Смотреть на все вещи в лучах «Небесного света», постигая их равную реальность и нереальность, – вот высшее прозрение Чжуан-цзы, столь резко отличающее даосскую традицию от западного идеализма.[17] Мудрость Чжуан-цзы – это действительно только способность «заново увидеть вещи», т. е. созерцать все образы по их пределу, что делает восприятие каждого из них неповторимо-насыщенным, но совершенно не отягчающим сознание. Соответственно, порождающей моделью в даосизме выступает не «горний свет», а игра света и тьмы, зеркальность как таковая, не знающая противопоставления истинного и ложного, в конечном счете не знающая оппозиции формы и отражения, тела и тени. Более того, тень в известном смысле является даже более точным обозначением реальности в даосизме, где она рассматривается как нечто поглощенное, находящееся внутри тела (представляя в этом качестве символическую глубину всех образов). Она соответствует полноте телесной интуиции, охраняемой пустотным сознанием дао. Мудрый, по слову Лао-цзы, «знает белое, оберегает черное». Такая тень действительно невидима, и зеркало дао – темное.
Символика зеркала у Чжуан-цзы имеет еще одно измерение, не очень заметное на первый взгляд, но тем не менее всецело относящееся к жизненной практике человека. Это измерение этическое. Мудрый человек, по Чжуан-цзы, есть то зеркало, в котором каждый человек опознает свой подлинный неведомый образ и которое высветляет природу всех существ. Речь идет не об ограничительном толковании природы, сводимой к добру или злу, к инертной данности или волевому импульсу, а о природе как бытийственной полноте, в которой всеобщее согласие утверждается через признание неповторимой индивидуальности каждого.
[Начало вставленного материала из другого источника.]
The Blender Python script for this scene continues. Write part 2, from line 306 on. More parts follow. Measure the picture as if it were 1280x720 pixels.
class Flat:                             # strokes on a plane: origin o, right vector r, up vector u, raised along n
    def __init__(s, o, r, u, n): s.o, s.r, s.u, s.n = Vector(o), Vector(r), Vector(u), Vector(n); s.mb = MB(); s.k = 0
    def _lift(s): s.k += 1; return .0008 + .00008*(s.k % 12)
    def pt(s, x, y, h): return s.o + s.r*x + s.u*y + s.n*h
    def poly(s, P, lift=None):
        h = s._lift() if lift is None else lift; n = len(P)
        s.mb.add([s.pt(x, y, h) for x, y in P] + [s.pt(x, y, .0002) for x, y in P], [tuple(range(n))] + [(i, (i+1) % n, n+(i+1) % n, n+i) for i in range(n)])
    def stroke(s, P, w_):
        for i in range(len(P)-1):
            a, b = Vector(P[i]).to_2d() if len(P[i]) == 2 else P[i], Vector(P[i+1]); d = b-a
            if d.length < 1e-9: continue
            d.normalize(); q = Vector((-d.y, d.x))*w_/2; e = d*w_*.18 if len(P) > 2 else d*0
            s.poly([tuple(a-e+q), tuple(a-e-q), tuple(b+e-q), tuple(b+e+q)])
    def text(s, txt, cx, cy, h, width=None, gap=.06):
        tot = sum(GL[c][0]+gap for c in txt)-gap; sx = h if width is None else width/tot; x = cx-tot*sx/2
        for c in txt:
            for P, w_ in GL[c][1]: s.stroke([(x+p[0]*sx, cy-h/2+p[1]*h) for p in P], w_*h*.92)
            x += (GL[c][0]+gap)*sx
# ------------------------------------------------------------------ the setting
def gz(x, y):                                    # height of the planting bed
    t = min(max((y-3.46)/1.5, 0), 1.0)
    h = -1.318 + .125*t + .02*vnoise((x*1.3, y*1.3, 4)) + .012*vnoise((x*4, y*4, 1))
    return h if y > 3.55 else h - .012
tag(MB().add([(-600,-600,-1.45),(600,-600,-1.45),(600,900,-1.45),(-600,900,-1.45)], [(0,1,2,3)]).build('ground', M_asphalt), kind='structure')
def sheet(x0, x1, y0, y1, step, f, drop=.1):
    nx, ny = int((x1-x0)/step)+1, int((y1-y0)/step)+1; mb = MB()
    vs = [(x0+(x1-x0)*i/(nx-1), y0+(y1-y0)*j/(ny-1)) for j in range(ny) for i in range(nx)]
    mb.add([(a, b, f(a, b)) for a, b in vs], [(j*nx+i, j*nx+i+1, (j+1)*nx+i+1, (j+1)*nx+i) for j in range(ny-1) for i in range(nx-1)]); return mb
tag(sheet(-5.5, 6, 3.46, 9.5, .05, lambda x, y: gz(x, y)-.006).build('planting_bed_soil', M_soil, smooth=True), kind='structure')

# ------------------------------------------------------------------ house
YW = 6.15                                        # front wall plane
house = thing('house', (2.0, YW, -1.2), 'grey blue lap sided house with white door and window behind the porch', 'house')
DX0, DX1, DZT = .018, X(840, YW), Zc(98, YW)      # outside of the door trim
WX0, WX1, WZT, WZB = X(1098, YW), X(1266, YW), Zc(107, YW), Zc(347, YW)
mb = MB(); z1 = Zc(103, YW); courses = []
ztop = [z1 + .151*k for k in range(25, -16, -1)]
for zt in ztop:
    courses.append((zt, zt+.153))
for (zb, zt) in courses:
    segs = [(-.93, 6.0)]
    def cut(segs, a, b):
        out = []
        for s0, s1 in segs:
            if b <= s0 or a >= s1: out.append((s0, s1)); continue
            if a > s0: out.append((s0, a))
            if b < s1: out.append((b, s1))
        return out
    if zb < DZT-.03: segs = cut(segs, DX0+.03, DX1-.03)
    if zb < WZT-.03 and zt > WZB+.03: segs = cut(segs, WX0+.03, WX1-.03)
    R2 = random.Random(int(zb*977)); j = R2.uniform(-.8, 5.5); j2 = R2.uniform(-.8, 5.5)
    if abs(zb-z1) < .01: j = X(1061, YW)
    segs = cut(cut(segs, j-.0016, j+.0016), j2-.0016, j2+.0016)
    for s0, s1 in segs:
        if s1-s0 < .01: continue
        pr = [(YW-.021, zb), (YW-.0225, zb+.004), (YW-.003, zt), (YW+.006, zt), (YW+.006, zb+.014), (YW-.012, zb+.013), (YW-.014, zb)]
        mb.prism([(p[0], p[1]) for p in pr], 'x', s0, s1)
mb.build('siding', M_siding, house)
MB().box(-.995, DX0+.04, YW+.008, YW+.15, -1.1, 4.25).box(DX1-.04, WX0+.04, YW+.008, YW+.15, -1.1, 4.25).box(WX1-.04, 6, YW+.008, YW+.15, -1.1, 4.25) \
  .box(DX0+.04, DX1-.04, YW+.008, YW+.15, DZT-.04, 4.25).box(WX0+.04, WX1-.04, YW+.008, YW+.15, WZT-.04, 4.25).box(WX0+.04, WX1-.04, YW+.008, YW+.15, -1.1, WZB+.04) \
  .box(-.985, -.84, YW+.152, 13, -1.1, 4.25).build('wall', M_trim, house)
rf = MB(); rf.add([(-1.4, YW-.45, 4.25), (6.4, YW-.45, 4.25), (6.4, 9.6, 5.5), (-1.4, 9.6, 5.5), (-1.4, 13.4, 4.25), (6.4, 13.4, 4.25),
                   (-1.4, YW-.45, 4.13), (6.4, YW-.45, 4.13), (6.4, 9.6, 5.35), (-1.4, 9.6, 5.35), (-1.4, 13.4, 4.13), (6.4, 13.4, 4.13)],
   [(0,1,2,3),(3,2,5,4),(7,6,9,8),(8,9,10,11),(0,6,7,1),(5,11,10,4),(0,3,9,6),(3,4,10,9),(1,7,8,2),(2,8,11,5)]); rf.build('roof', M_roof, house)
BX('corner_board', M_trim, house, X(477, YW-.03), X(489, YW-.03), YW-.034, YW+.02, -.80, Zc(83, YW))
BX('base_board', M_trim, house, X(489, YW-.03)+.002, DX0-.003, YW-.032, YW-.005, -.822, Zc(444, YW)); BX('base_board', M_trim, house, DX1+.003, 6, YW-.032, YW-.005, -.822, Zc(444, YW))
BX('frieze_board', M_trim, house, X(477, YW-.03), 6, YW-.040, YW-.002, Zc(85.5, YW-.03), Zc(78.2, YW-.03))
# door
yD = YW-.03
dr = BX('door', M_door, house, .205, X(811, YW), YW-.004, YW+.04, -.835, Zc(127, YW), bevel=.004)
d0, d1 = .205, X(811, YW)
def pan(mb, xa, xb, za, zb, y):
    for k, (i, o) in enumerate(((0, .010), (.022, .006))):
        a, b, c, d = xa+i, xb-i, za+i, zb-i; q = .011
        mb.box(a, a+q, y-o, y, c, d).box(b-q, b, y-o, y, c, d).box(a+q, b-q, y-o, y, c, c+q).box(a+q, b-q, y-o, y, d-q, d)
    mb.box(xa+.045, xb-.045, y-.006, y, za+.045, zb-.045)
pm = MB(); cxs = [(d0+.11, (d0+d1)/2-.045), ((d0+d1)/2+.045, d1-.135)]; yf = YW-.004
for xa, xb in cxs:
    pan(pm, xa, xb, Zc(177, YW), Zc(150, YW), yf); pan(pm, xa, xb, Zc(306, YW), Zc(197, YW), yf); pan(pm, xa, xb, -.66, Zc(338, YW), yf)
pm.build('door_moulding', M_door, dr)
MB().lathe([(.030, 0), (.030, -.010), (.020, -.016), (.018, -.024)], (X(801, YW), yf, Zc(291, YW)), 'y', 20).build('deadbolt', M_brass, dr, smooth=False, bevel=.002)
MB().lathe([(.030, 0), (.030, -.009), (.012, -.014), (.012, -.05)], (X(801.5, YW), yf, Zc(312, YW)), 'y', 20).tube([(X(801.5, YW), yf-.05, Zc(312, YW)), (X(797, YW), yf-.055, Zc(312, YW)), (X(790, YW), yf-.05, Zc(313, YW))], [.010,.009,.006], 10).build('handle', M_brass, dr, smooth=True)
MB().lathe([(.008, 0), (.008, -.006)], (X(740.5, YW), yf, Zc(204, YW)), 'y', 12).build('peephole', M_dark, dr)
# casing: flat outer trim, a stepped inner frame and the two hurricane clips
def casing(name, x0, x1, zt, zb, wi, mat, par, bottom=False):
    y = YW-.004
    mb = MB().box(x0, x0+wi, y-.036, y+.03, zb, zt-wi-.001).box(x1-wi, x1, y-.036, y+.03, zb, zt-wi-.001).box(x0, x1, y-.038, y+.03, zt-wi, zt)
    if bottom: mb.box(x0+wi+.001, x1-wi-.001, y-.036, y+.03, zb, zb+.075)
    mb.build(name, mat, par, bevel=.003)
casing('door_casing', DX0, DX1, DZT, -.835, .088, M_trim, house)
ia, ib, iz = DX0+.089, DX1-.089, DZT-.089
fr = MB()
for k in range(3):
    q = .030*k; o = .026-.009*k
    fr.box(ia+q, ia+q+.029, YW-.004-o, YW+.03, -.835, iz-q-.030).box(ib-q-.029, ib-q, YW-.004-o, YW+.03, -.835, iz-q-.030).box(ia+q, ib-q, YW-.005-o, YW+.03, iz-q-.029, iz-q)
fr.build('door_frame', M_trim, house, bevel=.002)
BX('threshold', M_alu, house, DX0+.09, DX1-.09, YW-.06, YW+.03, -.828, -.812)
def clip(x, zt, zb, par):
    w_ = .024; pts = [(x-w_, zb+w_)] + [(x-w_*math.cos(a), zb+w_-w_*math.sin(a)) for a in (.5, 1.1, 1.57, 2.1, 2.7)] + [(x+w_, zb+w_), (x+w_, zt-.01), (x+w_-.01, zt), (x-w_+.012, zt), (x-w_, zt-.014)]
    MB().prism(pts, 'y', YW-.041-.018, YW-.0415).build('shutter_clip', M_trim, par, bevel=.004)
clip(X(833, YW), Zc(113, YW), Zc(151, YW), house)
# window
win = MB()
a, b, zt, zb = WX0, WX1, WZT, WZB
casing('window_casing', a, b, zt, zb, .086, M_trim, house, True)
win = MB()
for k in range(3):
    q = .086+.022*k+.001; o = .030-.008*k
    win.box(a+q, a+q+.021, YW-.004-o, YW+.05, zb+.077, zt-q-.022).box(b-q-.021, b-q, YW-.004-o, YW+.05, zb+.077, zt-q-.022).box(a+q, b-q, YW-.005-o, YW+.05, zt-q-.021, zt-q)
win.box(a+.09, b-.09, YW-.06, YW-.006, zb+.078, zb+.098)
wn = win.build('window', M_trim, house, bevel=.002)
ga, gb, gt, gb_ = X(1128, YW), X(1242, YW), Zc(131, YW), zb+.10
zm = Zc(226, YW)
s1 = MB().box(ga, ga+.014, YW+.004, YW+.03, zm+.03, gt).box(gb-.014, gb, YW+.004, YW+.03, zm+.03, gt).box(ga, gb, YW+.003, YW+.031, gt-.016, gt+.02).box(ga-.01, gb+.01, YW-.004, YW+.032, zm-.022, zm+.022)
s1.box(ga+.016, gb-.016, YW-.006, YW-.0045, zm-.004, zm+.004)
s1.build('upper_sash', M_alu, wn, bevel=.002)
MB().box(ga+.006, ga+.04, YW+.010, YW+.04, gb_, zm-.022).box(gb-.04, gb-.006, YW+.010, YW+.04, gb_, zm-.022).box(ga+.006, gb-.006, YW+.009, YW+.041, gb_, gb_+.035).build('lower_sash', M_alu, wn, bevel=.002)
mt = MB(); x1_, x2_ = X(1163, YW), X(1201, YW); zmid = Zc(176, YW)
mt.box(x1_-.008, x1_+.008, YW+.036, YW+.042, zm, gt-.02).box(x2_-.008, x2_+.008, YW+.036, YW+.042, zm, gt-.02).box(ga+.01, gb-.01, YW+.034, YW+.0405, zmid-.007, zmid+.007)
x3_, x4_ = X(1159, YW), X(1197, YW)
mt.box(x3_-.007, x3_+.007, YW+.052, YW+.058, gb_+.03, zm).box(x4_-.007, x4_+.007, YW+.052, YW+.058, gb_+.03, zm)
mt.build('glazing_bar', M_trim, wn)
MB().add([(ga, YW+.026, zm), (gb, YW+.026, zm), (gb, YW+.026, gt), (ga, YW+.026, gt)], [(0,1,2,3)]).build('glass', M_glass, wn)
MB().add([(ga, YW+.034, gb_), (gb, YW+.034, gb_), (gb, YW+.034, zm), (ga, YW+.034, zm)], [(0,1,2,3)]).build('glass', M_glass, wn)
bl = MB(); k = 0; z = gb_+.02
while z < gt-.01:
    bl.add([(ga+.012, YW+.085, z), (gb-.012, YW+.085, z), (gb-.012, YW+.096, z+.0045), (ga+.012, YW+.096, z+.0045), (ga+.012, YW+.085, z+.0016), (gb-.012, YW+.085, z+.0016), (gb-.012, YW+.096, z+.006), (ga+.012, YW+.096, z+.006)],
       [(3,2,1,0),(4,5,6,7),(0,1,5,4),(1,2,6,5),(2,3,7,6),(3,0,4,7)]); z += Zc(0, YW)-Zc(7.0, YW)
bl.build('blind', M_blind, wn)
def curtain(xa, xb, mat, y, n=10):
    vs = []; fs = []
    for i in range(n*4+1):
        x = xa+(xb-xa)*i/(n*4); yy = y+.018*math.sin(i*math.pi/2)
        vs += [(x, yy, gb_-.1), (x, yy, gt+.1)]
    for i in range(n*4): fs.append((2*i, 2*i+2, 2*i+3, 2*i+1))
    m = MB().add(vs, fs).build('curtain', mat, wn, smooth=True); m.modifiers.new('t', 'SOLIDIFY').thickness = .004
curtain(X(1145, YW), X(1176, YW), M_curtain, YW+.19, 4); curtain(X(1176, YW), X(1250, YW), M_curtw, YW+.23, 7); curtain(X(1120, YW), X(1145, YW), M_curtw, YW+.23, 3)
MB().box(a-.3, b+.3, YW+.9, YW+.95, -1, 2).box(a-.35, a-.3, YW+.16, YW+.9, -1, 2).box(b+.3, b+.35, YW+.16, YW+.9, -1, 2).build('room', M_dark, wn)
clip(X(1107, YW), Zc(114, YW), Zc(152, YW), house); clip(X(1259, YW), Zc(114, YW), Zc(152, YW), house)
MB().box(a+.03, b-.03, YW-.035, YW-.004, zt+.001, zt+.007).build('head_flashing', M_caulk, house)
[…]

Кто сказал, что тигры злы от природы? Мудрец, как рассказывается в одной из притч даосского писателя, может сделать тигров мирными и кроткими существами именно потому, что он дает раскрыться их природе. Вместо того чтобы подчинять своей воле других или подчиняться самому, он являет собой зеркало, благодаря которому каждый может узнать себя в себе и примириться с самим собой.